▸ **EXERCISE DIRECTIONS**
Pictures stay out. Extract the lines below from the first one through the line with "palm('palm_tree', (15.0, 18.5, -0.95), 2.4, 50, 10, 'second", both included.

(Records contained in a dataset)

- - - -

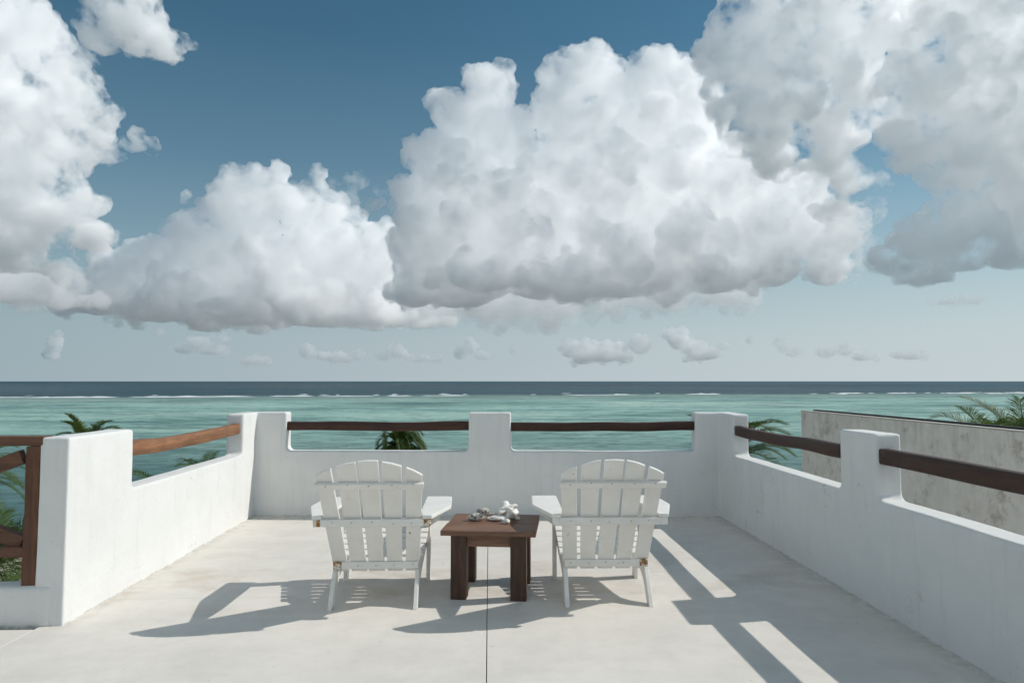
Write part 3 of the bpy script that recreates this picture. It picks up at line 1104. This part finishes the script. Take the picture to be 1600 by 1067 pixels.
palm('palm_tree', (12.9, 17.0, -1.12), 2.5, 58, 9, 'large palm rising behind the neighbouring flat roof', wind=0.3, droop=1.25, nl=46, wide=1.3, el_lo=0.0, el_hi=1.35)
palm('palm_tree', (15.0, 18.5, -0.95), 2.4, 50, 10, 'second palm at the right edge behind the flat roof', wind=0.4, nl=50, wide=1.1)


# undergrowth on the ground below the terrace
def undergrowth():
    rng = np.random.default_rng(4)
    n = 26000
    x = rng.uniform(-60, 40, n); y = rng.uniform(9.5, 41, n)
    h = np.array([max(0, noise.noise(Vector((a * 0.16, b * 0.16, 3))) + 0.35) for a, b in zip(x, y)]) * 2.6
    keep = (h > 0.25) & ~((x > 2.4) & (y < 15.5))
    x, y, h = x[keep], y[keep], h[keep]
    z = SEA_Z + 0.7 + h * rng.uniform(0.25, 1, len(x)) ** 0.6
    c = np.stack([x, y, z], 1)
    a = rng.normal(size=c.shape); a /= np.linalg.norm(a, axis=1)[:, None]
    b = np.cross(a, rng.normal(size=c.shape)); b /= np.linalg.norm(b, axis=1)[:, None]
    s = rng.uniform(0.12, 0.28, len(x))[:, None]
    V = np.stack([c - a * s, c + b * s * 0.55, c + a * s, c - b * s * 0.55], 1).reshape(-1, 3)
    F = np.arange(len(V)).reshape(-1, 4)
    o = link('undergrowth', np_mesh('undergrowth', V, F), M_SHRUB)
    tag(o, 'green coastal shrubs covering the ground behind the beach', 'shrubs', kind='stuff')


undergrowth()

# ------------------------------------------------------------------ clouds: closed billowing bodies filled with scattering vapour that also emits
fw = np.array([math.sin(YAW) * math.cos(PITCH), math.cos(YAW) * math.cos(PITCH), math.sin(PITCH)])
rt = np.array([math.cos(YAW), -math.sin(YAW), 0.0])
upv = np.cross(rt, fw)


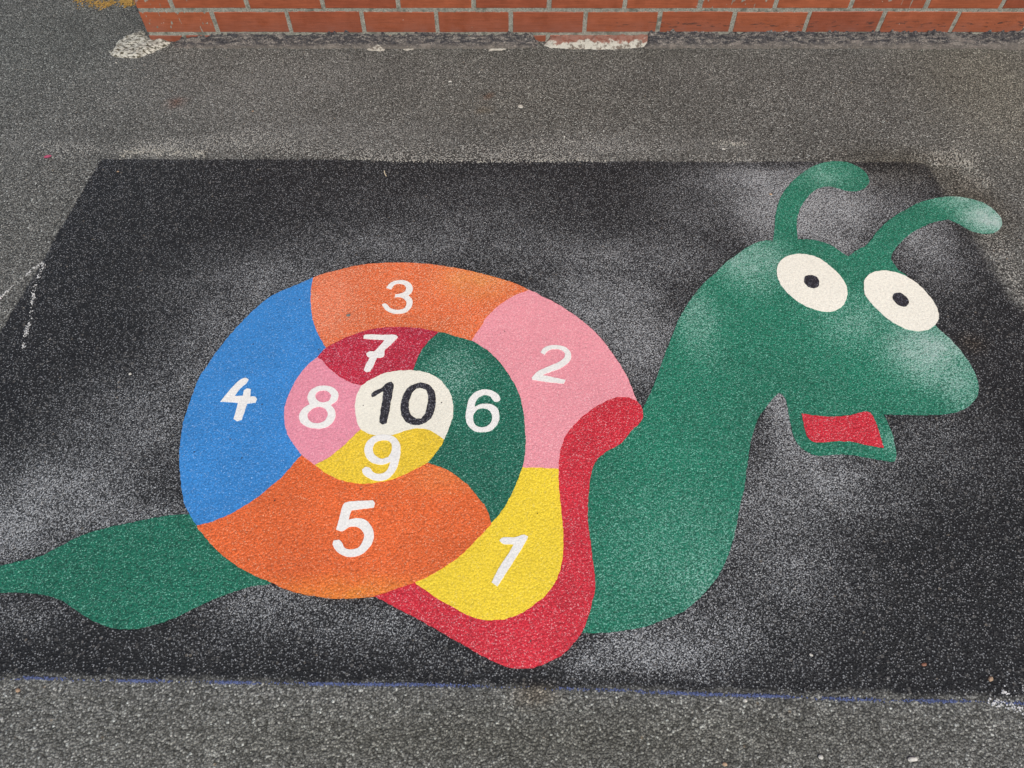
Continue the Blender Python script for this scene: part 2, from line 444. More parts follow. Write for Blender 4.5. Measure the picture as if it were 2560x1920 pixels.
M_OR3 = paint('orange_paint', (.74, .155, .048), .95, (.95, .58, .38), grain=.9, tints=[tn(1190, 700, 150, 80, (.80, .32, .08), .6), tn(820, 760, 130, 160, (.85, .27, .15), .5)],
              )
M_OR5 = paint('deep_orange_paint', (.74, .135, .030), .42, (.95, .62, .38), grain=.95, tints=[tn(900, 1500, 420, 90, (.80, .28, .03), .55), tn(1100, 1200, 150, 60, (.82, .24, .06), .5)])
M_BLUE = paint('blue_paint', (.036, .225, .56), .42, (.45, .66, .95), grain=.7)
M_PINK = paint('pink_paint', (.78, .295, .335), .65, (.97, .62, .62), grain=.45, mott=.06)
M_PINK8 = paint('rose_pink_paint', (.74, .265, .335), .65, (.95, .52, .58), grain=.5, mott=.06)
M_YEL = paint('yellow_paint', (.84, .62, .035), .22, (.95, .85, .40), grain=.6, mott=.07, pits=.95)
M_YEL9 = paint('golden_yellow_paint', (.80, .56, .035), .25, (.95, .80, .35), grain=.7, mott=.1, pits=.94)
M_CREAM = paint('cream_paint', (.80, .775, .645), .25, (.85, .82, .76), grain=.30, mott=.05, pits=.93)
M_WHITE = paint('white_number_paint', (.80, .79, .735), .2, (.85, .85, .85), grain=.30, mott=.05, pits=.97)
M_EYE = paint('ivory_eye_paint', (.84, .82, .70), .25, (.88, .86, .80), grain=.35, mott=.04, pits=.975)
M_BLK = paint('black_number_paint', (.020, .020, .026), .8, (.30, .30, .33), grain=1.2)
M_BLKP = paint('black_pupil_paint', (.018, .019, .026), .7, (.26, .26, .32), grain=1.2)

sc = G(1300, 1050)
snail = empty('snail_painting', (sc[0], sc[1], 0))
tag(snail, 'painted green snail with coloured spiral shell numbered one to ten on the asphalt', 'ground painting')
z = [.0022]
def piece(name, pix, mat, parent=snail, top=None, holes=(), lab=None, **kw):
    if top is None: z[0] += .00022; top = z[0]
    o = child(name, slab(pix, .0004, top, holes, seed=top*9000, **kw), mat, parent)
    o['_z'] = top
    if lab: o['label'] = lab
    return o
# body, head and feelers
body_pix = (fa([(485, 556), (400, 560), (320, 590), (245, 640), (150, 710), (80, 780), (0, 850)])
    + fo([(1490, 650), (1466, 690), (1452, 725)]) + f27([(2140, 590), (2080, 730), (2010, 920), (1960, 1060), (1900, 1220), (1830, 1360), (1795, 1430)])
    + [(1560, 1060), (1450, 1150), (1425, 1300), (1430, 1450), (1440, 1570)]
    + f13([(780, 712), (930, 713), (1050, 701), (1180, 675), (1269, 640)]) + fo([(1480, 1318)]) + fc([(10, 440), (90, 340), (150, 230), (190, 120), (220, 0)])
    + fb([(240, 1330), (275, 1170), (300, 1000), (320, 860), (345, 760), (380, 670), (440, 590), (490, 525), (520, 500), (550, 525), (570, 570), (585, 640), (600, 720), (620, 800), (660, 870),
          (720, 915), (780, 935), (880, 932), (960, 928), (1080, 940), (1180, 960), (1280, 978), (1316, 974), (1330, 940), (1320, 870), (1300, 780), (1270, 710), (1240, 652),
          (1450, 655), (1600, 655), (1700, 645), (1790, 620), (1860, 570), (1895, 510), (1895, 430), (1860, 340), (1790, 230), (1700, 130), (1605, 40)])
    + fa([(1560, 1050), (1480, 900), (1400, 800), (1345, 760), (1300, 700), (1240, 640), (1110, 603), (1060, 622), (998, 668), (940, 630), (880, 590), (800, 560), (720, 548), (640, 551), (560, 570)]))
body = piece('body', body_pix, M_GREEN)
ant1 = fa([(485, 600), (486, 500), (490, 430), (505, 330), (540, 240), (600, 160), (700, 75), (800, 25), (900, 8), (1000, 18), (1080, 55), (1130, 105), (1142, 145), (1120, 185), (1060, 213), (990, 212), (930, 195),
           (860, 180), (790, 195), (740, 230), (690, 290), (655, 360), (640, 440), (638, 600), (560, 640)])
piece('feeler', ant1, M_GREEN, corner=75)
ant2 = fa([(1040, 680), (1105, 606), (1150, 560), (1200, 490), (1300, 400), (1400, 340), (1500, 290), (1620, 260), (1740, 252), (1850, 270), (1950, 305), (2030, 370), (2060, 430), (2040, 480), (1980, 505), (1910, 505),
           (1840, 485), (1760, 440), (1690, 408), (1600, 425), (1500, 465), (1410, 520), (1340, 590), (1300, 650), (1292, 690), (1345, 762), (1400, 800), (1200, 800)])
piece('feeler', ant2, M_GREEN, lab='green feeler with a pale dusted tip')
tail_pix = ([(-230, 1448), (-150, 1425), (-60, 1415)] + ft([(0, 590), (100, 570), (280, 525), (400, 465), (560, 385), (720, 335), (900, 295), (1100, 255), (1240, 238), (1305, 236)])
    + [(560, 1300), (720, 1400)] + ft([(1870, 712), (1750, 730), (1600, 775), (1470, 825), (1330, 890), (1200, 955), (1050, 1005), (920, 1030), (780, 1022), (680, 990), (580, 940), (500, 880), (420, 830), (330, 800), (200, 780), (0, 777)])
    + [(-90, 1482), (-170, 1475)])
piece('tail', tail_pix, M_GREENT)
piece('mouth', fb([(675, 645), (770, 660), (880, 668), (980, 662), (1060, 645), (1120, 632), (1150, 640), (1180, 690), (1210, 770), (1242, 882), (1130, 865), (1020, 840), (900, 838), (780, 845), (730, 825), (705, 780), (690, 710)]), M_RED)
e1 = piece('eye', fa([(503, 770), (520, 710), (570, 665), (680, 648), (790, 675), (880, 740), (950, 810), (988, 880), (985, 960), (945, 1020), (860, 1048), (760, 1030), (660, 985), (570, 910), (520, 840)]), M_EYE)
piece('pupil', fa([(692, 830), (705, 800), (740, 793), (780, 810), (798, 845), (790, 875), (760, 887), (720, 875), (697, 852)]), M_BLKP, e1, top=.0042)
e2 = piece('eye', fa([(1106, 880), (1115, 820), (1160, 780), (1260, 763), (1370, 790), (1470, 850), (1550, 930), (1600, 1000), (1624, 1075), (1600, 1135), (1540, 1175), (1450, 1180), (1350, 1145), (1250, 1080), (1160, 990), (1115, 930)]), M_EYE)
piece('pupil', fa([(1305, 950), (1318, 922), (1355, 916), (1400, 945), (1418, 985), (1400, 1012), (1360, 1008), (1320, 980)]), M_BLKP, e2, top=.0045)
# shell
rim = (f27([(1735, 1340), (1780, 1390), (1800, 1450), (1800, 1520), (1760, 1590), (1690, 1650)]) + fo([(1340, 958), (1310, 975), (1288, 995), (1277, 1022), (1272, 1060), (1270, 1100)])
    + f13([(812, 20), (825, 120), (840, 230), (855, 330), (857, 430), (840, 520), (815, 610), (775, 710), (710, 795), (640, 860), (550, 905), (470, 935), (400, 941), (300, 930), (200, 890), (100, 840), (0, 780)])
    + f82([(740, 950), (620, 880), (500, 820), (420, 775), (345, 737)]) + [(960, 1440), (1150, 1380), (1330, 1300), (1340, 1150), (1380, 1060), (1450, 1010)]
    + f27([(1350, 1340), (1480, 1298), (1600, 1290), (1680, 1308)]))
piece('shell_rim', rim, M_RED)
b26 = f86([(1670, 1115), (1830, 1205), (1960, 1320), (2060, 1450), (2130, 1560)]) + f27([(390, 1160), (440, 1290), (480, 1450), (495, 1640)]) + [(1314, 1111), (1309, 1157)]
b61 = [(1309, 1157), (1294, 1200), (1272.8, 1247), (1249, 1285), (1228, 1307)]
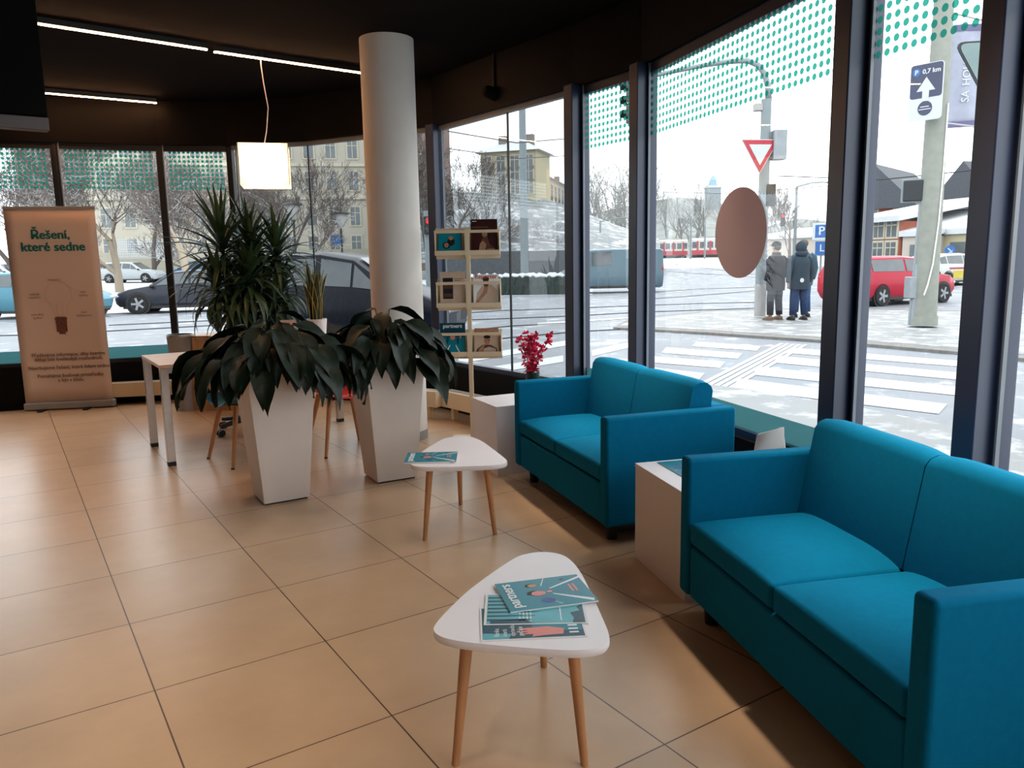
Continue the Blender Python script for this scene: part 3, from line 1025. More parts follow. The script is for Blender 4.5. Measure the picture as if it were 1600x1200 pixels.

- - - -

▸ **EXERCISE RESPONSE**
Write part 3 of the bpy script that recreates this picture. It picks up at line 1104. This part finishes the script. Take the picture to be 1600 by 1067 pixels.
palm('palm_tree', (12.9, 17.0, -1.12), 2.5, 58, 9, 'large palm rising behind the neighbouring flat roof', wind=0.3, droop=1.25, nl=46, wide=1.3, el_lo=0.0, el_hi=1.35)
palm('palm_tree', (15.0, 18.5, -0.95), 2.4, 50, 10, 'second palm at the right edge behind the flat roof', wind=0.4, nl=50, wide=1.1)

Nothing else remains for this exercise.